Sigorta Gündemi

İki şirket işte bu nedenle kırmızı kart gördü

Türkiye Sigorta Birliği Genel Sekreteri Özgür Obalı, Gri Sigorta ile Mellce Sigorta’ya neden el konulduğunu ve bundan sonra yapılacakları anlattı.

Gri Sigorta Anonim Şirketi ve Sınırlı Sorumlu Mellce Karşılıklı Sigorta Kooperatifi’nin sektörün düzenleyici ve denetleyici kurumu SEDDK tarafından mevcut yönetim kurulu üyelerinin tamamının görevlerine son verilmiş ve sigorta portföylerinin yönetiminin ise Güvence Hesabı’na bırakılmıştı.

Sigorta sektöründe dikkatle takip edilen bu gelişmenin ardından Türkiye Sigorta Birliği (TSB) de bir aydınlatma duyurusu yayınlayarak, bu beklenmedik gelişmenin aslında sektörü ve sigortalıları etkileyecek çapta olmadığını açıklamıştı.

TSB Genel Sekreteri Özgür Obalı da bir Televizyon kanalına verdiği demeçte, Gri Sigorta ile Mellce Sigorta’ya neden el konulduğunu ve bundan sonra yapılacakları anlattı.  

Sigortacılığın ciddi bir iş olduğuna vurgu yaparak sözlerine başlayan Obalı, “Aynı zamanda sigorta, regüle bir sektör. Dolayısıyla regülatörün (SEDDK) önemli fonksiyonları var. Bunlardan bir tanesi sigorta sektörünün doğru yönde gittiğinden emin olmak. Bunu sigortalılar ve sektör lehine sağlamak. SEDDK, gerekli kanun ve düzenlemeleri çıkarır ve bunları uygular. SEDDK’nın gözetim, denetim ve düzenleme fonksiyonları var” dedi.

KIRMIZI KART!

Obalı, el konulma nedeniyle ilgili de şunları söyledi: “SEDDK’nın fonksiyonlarına bakmak lazım. Bu çerçevede baktığımız zaman birtakım kanunlar düzenlemiş ve bunlara uyulmasını talep etmiş. Bu talepler çerçevesinde de sektörün aslında sigortalılar lehine gitmesini sağlıyor. SEDDK bunun olamadığını gördüğü noktada da müdahale hakkını kullanıyor. Bu da onlardan biri. Bunu uyarı vermek ve yönetime adam atamak gibi daha görünmez yaptığı opsiyonlar da söz konusu. Adil rekabeti sağlamak ve sektörün aslında raydan çıkmasına engel olmak için doğru zamanı ve doğru müdahaleyi yapmak aslında en önemli görevi regülatörün zaten. Kanun çıkarır, uygular, yapılması gerekenleri izler. Eğer oyun kuralına birtakım aykırı davrananlar varsa da kırmızı kart gösterir.”

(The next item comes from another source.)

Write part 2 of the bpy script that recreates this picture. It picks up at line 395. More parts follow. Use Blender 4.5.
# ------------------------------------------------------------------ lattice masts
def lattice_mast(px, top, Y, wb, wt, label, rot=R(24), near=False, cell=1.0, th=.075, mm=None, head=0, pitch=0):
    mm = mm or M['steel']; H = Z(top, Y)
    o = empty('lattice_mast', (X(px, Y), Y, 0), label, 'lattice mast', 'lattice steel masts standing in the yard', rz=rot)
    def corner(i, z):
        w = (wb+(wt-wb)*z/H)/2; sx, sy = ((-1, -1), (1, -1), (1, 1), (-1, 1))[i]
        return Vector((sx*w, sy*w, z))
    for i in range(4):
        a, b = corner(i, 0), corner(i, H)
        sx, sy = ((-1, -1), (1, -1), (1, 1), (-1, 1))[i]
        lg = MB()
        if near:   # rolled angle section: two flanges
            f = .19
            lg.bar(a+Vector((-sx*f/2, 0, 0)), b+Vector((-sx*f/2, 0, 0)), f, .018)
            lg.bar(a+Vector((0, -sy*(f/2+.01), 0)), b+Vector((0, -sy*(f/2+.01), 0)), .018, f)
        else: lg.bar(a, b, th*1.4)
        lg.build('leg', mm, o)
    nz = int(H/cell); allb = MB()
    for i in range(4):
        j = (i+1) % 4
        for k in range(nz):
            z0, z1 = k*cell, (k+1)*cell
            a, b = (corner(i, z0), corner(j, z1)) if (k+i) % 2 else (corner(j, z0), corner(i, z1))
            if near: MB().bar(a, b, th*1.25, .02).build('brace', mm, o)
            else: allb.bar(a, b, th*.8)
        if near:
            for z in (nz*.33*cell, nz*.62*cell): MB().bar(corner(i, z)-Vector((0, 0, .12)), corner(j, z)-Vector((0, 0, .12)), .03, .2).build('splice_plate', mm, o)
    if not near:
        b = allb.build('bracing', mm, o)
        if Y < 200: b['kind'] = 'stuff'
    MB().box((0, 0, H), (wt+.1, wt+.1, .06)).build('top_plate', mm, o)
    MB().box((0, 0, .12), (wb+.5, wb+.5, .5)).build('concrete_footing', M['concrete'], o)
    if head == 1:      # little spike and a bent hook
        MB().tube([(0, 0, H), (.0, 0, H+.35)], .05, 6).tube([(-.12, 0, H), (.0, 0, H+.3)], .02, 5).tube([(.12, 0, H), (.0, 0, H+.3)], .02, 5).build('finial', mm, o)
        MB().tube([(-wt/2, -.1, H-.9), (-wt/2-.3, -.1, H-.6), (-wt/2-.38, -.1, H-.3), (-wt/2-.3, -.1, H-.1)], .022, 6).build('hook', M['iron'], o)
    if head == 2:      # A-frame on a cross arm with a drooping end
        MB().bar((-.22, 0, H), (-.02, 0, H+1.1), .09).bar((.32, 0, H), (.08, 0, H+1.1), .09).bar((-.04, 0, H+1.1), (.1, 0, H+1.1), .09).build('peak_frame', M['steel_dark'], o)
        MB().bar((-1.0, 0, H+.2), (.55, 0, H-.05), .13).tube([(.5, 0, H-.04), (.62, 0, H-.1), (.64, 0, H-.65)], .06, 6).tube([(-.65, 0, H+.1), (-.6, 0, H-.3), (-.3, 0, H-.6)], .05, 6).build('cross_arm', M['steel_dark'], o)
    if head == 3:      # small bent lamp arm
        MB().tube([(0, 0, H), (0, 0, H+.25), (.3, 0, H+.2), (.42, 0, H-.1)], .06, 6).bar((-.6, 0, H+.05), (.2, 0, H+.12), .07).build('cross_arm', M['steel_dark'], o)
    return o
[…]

BUNDAN SONRA NELER YAPILACAK?

Her iki şirketin kestiği poliçe sayısının 130 bin civarında olduğunu söyleyen Obalı, bundan sonra yapılacaklarla ilgili de “Çok ciddi sorun oluşturacak bir rakam değil. Çoğunluğu kasko olan poliçeler için bundan sonra nasıl bir yol izleneceği üzerinde çalışılıyor. Sigortalıların zarar görmemeleri konusunda birtakım formüller söz konusu. Bunlardan biri, sigortalının kabul etmesiyle poliçe iptaline gidilebilir. Bu noktada gün hesabıyla, kalan primler sigortalıya iade edilecek. Mağduriyetler bu şekilde giderilecek” diye konuştu.

GÜVENCE HESABI NEDİR?

Her iki şirketin aktarıldığı Güvence Hesabı’yla ilgili de bilgi veren Obalı, “Kanunsal yaptırımları farklı olsa da bankacılıktaki karşılığı TMSF gibi bir kurum. Sigortalıların hak ve alacaklarını korumak üzere kurulmuş bir fon. Sigorta şirketleri, ürettikleri primi belli oranda bu fona aktarıyorlar ve bu tip zor durumda kalındığında gerekli olan yükümlülükler bu fondan karşılanıyor. Güvence Hesabı, kamunun bir kurumu. Hem kamunun hem de sigorta şirketlerinin belirlediği yöneticiler güvence hesabını yönetiyor. Güvence hesabının esas yükümlülüğü zorunlu sigortalar. Mağdur olan zorunlu sigorta poliçesi sahiplerinin mağduriyeti bu fondan karşılanıyor” şeklinde açıklama yaptı.